China's Inflation Remains at 4-Year Low
OREANDA-NEWS. November 18 2014. China's consumer inflation rate remained at its lowest level since January 2010, while factories' wholesale prices contracted for a 32nd straight month, official data for October showed.
The latest retail and wholesale consumption figures suggested weak domestic demand, falling commodity prices, subdued manufacturing activity and lingering overcapacity in the Chinese economy, analysts said.
CPI INFLATION EASES
China's consumer price index (CPI), a main gauge of inflation, grew 1.6 percent year on year in October, the National Bureau of Statistics (NBS) said in a statement on Monday.
The inflation index was in line with the consensus projection, and was the same as that of September, which was the lowest since January 2010.
On a monthly basis, the October inflation index was flat against the previous month, compared with September's 0.5-percent increase, NBS data showed.
For the first 10 months, inflation grew 2.1 percent year on year, well below the 3.5-percent full-year target set by the government.
Yu Qiumei, a senior NBS statistician, said higher food prices were the main contributor to CPI growth last month.
Food prices, which account for about one-third of the weighting in the CPI calculation, rose 2.5 percent from a year ago in October, lifting the CPI by 0.83 percentage points.
In the food category, the price of fresh fruit surged 15.2 percent, increasing the CPI by 0.3 percentage points. The price of eggs soared 16.4 percent, contributing 0.14 percentage points to the CPI.
The food inflation was offset by easing non-food inflation, which edged up 1.2 percent year on year in October. Subdued non-food inflation mainly came from falling fuel prices.
Last month, the price of gasoline and diesel dropped 5.6 percent and 7.8 percent year on year, respectively, as a result of China's cuts in the retail price of gasoline and diesel amid falling global commodity prices, Yu said.
Month-on-month growth in transportation and communication prices was significantly weaker than the historical average, as falling oil prices drove down transportation prices, said Bob Liu, analyst at the China International Capital Corp (CICC).
As the effect of falling oil prices is felt to a greater extent, CPI will face more downward pressure, Liu said.
WORRISOME PPI
The producer price index (PPI), which measures inflation at the wholesale level, dropped more than expected by 2.2 percent year on year last month, NBS data showed.
The PPI declined for the 32nd straight month and at a faster pace than the previous month. On a monthly basis, the PPI index contracted 0.4 percent from the previous month.
The month-on-month seasonally adjusted annualized PPI index stood at 5.5 percent in October, showing significant PPI deflation pressure, Liu said.
"The deterioration of PPI deflation was mainly attributable to sharply lower oil prices and overcapacity industries," he said.
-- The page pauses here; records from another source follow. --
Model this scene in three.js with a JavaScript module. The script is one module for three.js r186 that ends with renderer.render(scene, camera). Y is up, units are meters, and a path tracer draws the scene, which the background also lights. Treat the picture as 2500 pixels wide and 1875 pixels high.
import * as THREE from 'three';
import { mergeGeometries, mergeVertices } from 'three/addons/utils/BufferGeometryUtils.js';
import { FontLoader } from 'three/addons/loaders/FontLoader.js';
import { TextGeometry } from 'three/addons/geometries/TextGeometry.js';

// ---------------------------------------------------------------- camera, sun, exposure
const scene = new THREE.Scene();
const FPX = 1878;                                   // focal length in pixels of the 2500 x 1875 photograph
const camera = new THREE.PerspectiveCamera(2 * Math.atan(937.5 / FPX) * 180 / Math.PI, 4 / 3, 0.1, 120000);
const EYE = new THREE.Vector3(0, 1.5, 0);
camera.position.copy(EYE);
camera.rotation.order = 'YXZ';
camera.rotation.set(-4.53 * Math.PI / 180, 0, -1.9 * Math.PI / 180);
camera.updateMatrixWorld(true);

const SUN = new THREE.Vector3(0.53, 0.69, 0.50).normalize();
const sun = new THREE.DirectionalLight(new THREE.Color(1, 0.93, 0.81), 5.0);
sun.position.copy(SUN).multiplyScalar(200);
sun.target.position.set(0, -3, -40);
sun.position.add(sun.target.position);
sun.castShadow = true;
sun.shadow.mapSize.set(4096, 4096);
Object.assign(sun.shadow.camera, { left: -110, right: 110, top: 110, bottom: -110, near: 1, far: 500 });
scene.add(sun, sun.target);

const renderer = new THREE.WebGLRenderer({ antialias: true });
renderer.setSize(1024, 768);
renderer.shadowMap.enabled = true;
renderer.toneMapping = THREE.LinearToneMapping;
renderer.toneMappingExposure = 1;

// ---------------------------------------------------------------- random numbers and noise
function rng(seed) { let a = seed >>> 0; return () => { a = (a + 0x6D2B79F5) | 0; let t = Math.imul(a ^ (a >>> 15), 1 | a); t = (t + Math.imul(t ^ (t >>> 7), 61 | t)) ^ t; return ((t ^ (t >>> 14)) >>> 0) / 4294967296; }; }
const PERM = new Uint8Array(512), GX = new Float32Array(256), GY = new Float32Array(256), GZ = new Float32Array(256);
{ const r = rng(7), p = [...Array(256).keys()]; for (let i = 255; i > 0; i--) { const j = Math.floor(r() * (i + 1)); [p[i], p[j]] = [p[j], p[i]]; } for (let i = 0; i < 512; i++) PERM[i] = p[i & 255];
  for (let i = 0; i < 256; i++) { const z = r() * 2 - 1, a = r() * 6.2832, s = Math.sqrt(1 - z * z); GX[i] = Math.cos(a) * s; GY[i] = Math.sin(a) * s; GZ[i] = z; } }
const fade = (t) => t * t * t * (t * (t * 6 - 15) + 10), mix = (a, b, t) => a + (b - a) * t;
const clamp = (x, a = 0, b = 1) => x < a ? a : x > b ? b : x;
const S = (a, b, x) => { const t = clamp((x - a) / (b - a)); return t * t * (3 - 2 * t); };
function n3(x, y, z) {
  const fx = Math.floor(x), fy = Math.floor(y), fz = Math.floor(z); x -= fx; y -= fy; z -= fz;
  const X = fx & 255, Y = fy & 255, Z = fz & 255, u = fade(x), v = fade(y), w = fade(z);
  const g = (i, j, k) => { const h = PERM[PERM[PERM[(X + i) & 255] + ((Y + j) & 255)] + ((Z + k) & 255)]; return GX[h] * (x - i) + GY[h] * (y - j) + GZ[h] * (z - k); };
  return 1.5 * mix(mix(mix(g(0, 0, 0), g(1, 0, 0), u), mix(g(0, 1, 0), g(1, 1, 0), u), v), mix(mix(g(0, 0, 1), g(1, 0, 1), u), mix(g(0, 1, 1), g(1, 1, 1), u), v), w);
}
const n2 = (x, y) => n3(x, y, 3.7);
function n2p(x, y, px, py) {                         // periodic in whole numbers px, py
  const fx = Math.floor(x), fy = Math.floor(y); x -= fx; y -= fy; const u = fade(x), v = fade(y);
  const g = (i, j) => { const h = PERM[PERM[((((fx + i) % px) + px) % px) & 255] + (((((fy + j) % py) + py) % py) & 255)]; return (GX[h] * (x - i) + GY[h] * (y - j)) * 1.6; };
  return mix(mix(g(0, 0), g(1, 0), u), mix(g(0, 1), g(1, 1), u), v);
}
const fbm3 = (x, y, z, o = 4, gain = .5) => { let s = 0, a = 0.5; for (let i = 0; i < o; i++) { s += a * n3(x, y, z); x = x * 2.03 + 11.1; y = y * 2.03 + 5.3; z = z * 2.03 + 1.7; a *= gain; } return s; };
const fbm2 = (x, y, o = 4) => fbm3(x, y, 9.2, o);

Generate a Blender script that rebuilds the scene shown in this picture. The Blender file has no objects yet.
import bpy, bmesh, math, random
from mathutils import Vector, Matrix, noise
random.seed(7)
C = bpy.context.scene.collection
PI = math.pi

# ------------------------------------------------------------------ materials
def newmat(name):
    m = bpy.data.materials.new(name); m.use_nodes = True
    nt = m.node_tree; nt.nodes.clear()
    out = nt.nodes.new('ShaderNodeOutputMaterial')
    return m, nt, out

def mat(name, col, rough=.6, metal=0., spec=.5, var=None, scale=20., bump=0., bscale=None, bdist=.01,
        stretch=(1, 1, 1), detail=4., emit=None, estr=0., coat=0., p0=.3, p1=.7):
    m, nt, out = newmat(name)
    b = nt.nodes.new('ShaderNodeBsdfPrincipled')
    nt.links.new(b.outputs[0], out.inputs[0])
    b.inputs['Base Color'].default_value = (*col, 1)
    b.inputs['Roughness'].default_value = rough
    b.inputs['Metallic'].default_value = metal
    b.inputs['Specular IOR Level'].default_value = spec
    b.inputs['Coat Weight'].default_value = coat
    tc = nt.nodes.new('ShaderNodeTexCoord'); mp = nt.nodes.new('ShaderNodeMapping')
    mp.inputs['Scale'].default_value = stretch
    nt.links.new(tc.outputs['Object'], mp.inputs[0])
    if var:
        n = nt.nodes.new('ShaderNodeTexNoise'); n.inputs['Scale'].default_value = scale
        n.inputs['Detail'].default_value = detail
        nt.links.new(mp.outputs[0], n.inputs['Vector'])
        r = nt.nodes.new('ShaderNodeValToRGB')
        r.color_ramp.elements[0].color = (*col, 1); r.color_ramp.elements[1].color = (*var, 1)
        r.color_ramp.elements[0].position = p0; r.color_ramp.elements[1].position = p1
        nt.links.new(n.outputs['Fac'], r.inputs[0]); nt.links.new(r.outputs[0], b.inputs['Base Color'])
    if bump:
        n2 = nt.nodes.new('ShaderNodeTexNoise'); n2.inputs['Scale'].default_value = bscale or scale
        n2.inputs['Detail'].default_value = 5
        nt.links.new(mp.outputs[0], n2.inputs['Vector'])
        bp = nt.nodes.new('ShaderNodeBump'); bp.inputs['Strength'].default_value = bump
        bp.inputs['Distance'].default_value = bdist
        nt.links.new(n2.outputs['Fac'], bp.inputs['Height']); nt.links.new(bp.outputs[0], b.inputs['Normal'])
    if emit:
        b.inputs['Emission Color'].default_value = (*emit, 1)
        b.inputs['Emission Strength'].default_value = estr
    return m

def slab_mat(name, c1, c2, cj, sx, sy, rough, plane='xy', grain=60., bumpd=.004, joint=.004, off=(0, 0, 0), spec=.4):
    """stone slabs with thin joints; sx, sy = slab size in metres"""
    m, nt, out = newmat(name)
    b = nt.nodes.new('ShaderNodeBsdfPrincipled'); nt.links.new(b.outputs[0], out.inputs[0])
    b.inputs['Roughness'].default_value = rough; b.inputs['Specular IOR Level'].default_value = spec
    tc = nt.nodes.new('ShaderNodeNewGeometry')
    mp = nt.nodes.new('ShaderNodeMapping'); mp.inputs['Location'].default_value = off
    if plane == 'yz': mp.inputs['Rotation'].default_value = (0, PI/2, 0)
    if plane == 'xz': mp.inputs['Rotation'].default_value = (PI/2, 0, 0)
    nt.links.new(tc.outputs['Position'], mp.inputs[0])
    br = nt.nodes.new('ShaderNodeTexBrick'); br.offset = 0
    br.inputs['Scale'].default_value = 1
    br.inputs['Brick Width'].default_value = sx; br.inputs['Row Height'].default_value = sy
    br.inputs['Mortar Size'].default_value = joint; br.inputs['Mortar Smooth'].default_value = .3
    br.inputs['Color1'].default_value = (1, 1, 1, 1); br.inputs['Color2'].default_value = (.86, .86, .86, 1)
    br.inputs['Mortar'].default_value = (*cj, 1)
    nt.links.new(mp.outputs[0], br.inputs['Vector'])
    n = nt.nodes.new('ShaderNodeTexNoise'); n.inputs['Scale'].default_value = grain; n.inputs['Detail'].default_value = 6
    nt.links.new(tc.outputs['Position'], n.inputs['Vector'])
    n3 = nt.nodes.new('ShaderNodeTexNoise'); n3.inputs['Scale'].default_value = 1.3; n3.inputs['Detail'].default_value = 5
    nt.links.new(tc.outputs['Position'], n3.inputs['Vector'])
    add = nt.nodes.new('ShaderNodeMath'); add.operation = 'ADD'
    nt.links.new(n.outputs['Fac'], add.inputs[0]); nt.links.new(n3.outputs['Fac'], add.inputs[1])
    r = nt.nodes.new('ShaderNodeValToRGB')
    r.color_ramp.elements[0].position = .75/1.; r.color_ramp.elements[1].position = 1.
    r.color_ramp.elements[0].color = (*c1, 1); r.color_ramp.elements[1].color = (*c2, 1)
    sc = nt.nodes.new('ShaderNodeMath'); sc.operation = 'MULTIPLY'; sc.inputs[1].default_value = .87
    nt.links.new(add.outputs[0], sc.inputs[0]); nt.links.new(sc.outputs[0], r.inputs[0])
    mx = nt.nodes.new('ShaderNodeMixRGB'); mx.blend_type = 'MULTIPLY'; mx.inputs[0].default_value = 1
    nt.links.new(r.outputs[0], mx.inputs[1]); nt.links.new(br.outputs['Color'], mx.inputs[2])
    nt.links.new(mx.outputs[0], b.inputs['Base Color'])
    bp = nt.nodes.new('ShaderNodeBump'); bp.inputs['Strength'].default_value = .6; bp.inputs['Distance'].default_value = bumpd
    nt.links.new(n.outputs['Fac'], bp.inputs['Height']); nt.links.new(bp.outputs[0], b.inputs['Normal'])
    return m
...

Japan-based Nomura Securities also said in a note that falling global commodity prices and worsening overcapacity in upstream industries due to the ongoing property market correction could be major factors contributing to the PPI deflation.
Chang Jian, Barclays chief China economist, said in a note that today's data confirmed sluggish domestic demand and rising disinflationary risks.
"We expect continued PPI deflation through 2015 and the government's latest 'going out' efforts to support Asian infrastructure investment offer some solution to the domestic overcapacity issue," she said.
POLICY IMPLICATIONS
Qu Hongbin, HSBC chief China economist, maintained that the momentum of low inflation growth is likely to persist in the coming months, as price growth weakened in almost all sub-categories of CPI and PPI.
The low inflation reading also confirmed messages from the HSBC October PMI that the Chinese economy suffers from insufficient demand, especially on the industrial front, he wrote in a note.
"Risks of deflation persist, and growth still faces significant downward pressure."
The low inflation reading, together with current low capacity utilization and excessive inventories, all indicate that the world's second-largest economy is operating below its potential, he said.
"Targeted (monetary) easing aside, (a) rate cut is still a policy option on the table in the coming quarters," Qu said.
Chang Jian agreed. October's subdued inflation provides room for more easing from the central bank, the People's Bank of China, she said.
But broad-based monetary easing will more likely be triggered by more disappointing growth numbers, which Chang expects to come in the coming months.
Chang also lowered her CPI inflation forecast for 2014 by 20 basic points to 2.1 percent "in view of continued downside surprises to CPI inflation."
As lower oil prices continue to filter through to CPI and PPI, CICC's Liu expects year-on-year CPI growth to remain low in November and PPI deflation to worsen.
"The pressure for monetary policy easing will increase," he added.